Scene modeling code data:
══════════
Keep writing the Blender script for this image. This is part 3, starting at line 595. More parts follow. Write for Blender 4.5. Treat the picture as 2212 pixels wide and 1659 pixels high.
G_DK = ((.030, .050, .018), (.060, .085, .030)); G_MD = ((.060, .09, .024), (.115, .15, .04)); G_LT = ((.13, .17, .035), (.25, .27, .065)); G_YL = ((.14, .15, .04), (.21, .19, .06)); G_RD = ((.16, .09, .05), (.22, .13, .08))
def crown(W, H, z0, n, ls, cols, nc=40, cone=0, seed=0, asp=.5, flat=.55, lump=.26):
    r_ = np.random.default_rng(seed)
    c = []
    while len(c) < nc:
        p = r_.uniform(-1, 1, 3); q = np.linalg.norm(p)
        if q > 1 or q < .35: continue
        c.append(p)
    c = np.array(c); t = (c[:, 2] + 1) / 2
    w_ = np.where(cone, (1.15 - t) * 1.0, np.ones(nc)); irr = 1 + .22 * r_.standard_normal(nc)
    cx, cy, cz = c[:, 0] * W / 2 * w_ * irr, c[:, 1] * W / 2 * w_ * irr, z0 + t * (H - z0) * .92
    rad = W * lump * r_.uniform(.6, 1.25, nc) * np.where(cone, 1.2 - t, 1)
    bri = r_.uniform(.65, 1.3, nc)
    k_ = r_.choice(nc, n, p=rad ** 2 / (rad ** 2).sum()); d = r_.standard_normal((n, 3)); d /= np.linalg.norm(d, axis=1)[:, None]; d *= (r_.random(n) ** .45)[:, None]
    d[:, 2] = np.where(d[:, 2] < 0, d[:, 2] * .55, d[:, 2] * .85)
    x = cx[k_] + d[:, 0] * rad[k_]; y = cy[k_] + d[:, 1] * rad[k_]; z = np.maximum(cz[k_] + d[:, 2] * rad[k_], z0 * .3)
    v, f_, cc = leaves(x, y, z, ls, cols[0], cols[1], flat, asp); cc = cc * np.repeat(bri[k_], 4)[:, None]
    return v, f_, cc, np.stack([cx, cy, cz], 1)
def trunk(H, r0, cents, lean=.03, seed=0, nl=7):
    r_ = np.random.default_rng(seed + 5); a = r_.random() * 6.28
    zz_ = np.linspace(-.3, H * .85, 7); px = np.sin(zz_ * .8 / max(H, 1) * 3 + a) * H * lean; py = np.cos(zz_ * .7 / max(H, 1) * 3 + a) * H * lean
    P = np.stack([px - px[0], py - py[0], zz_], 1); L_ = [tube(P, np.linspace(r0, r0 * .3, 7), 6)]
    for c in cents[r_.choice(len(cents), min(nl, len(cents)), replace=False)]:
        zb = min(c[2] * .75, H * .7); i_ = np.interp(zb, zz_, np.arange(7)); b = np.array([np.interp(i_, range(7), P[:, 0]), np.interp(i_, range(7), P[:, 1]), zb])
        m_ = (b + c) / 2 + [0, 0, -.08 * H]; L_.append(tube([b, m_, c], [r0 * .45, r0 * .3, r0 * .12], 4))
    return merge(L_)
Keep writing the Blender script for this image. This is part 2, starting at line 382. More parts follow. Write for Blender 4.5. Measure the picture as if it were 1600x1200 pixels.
══════════
Recopy all the lines exactly as they appear.

## Full output
Keep writing the Blender script for this image. This is part 3, starting at line 595. More parts follow. Write for Blender 4.5. Treat the picture as 2212 pixels wide and 1659 pixels high.
G_DK = ((.030, .050, .018), (.060, .085, .030)); G_MD = ((.060, .09, .024), (.115, .15, .04)); G_LT = ((.13, .17, .035), (.25, .27, .065)); G_YL = ((.14, .15, .04), (.21, .19, .06)); G_RD = ((.16, .09, .05), (.22, .13, .08))
def crown(W, H, z0, n, ls, cols, nc=40, cone=0, seed=0, asp=.5, flat=.55, lump=.26):
    r_ = np.random.default_rng(seed)
    c = []
    while len(c) < nc:
        p = r_.uniform(-1, 1, 3); q = np.linalg.norm(p)
        if q > 1 or q < .35: continue
        c.append(p)
    c = np.array(c); t = (c[:, 2] + 1) / 2
    w_ = np.where(cone, (1.15 - t) * 1.0, np.ones(nc)); irr = 1 + .22 * r_.standard_normal(nc)
    cx, cy, cz = c[:, 0] * W / 2 * w_ * irr, c[:, 1] * W / 2 * w_ * irr, z0 + t * (H - z0) * .92
    rad = W * lump * r_.uniform(.6, 1.25, nc) * np.where(cone, 1.2 - t, 1)
    bri = r_.uniform(.65, 1.3, nc)
    k_ = r_.choice(nc, n, p=rad ** 2 / (rad ** 2).sum()); d = r_.standard_normal((n, 3)); d /= np.linalg.norm(d, axis=1)[:, None]; d *= (r_.random(n) ** .45)[:, None]
    d[:, 2] = np.where(d[:, 2] < 0, d[:, 2] * .55, d[:, 2] * .85)
    x = cx[k_] + d[:, 0] * rad[k_]; y = cy[k_] + d[:, 1] * rad[k_]; z = np.maximum(cz[k_] + d[:, 2] * rad[k_], z0 * .3)
    v, f_, cc = leaves(x, y, z, ls, cols[0], cols[1], flat, asp); cc = cc * np.repeat(bri[k_], 4)[:, None]
    return v, f_, cc, np.stack([cx, cy, cz], 1)
def trunk(H, r0, cents, lean=.03, seed=0, nl=7):
    r_ = np.random.default_rng(seed + 5); a = r_.random() * 6.28
    zz_ = np.linspace(-.3, H * .85, 7); px = np.sin(zz_ * .8 / max(H, 1) * 3 + a) * H * lean; py = np.cos(zz_ * .7 / max(H, 1) * 3 + a) * H * lean
    P = np.stack([px - px[0], py - py[0], zz_], 1); L_ = [tube(P, np.linspace(r0, r0 * .3, 7), 6)]
    for c in cents[r_.choice(len(cents), min(nl, len(cents)), replace=False)]:
        zb = min(c[2] * .75, H * .7); i_ = np.interp(zb, zz_, np.arange(7)); b = np.array([np.interp(i_, range(7), P[:, 0]), np.interp(i_, range(7), P[:, 1]), zb])
        m_ = (b + c) / 2 + [0, 0, -.08 * H]; L_.append(tube([b, m_, c], [r0 * .45, r0 * .3, r0 * .12], 4))
    return merge(L_)
Keep writing the Blender script for this image. This is part 2, starting at line 382. More parts follow. Write for Blender 4.5. Measure the picture as if it were 1600x1200 pixels.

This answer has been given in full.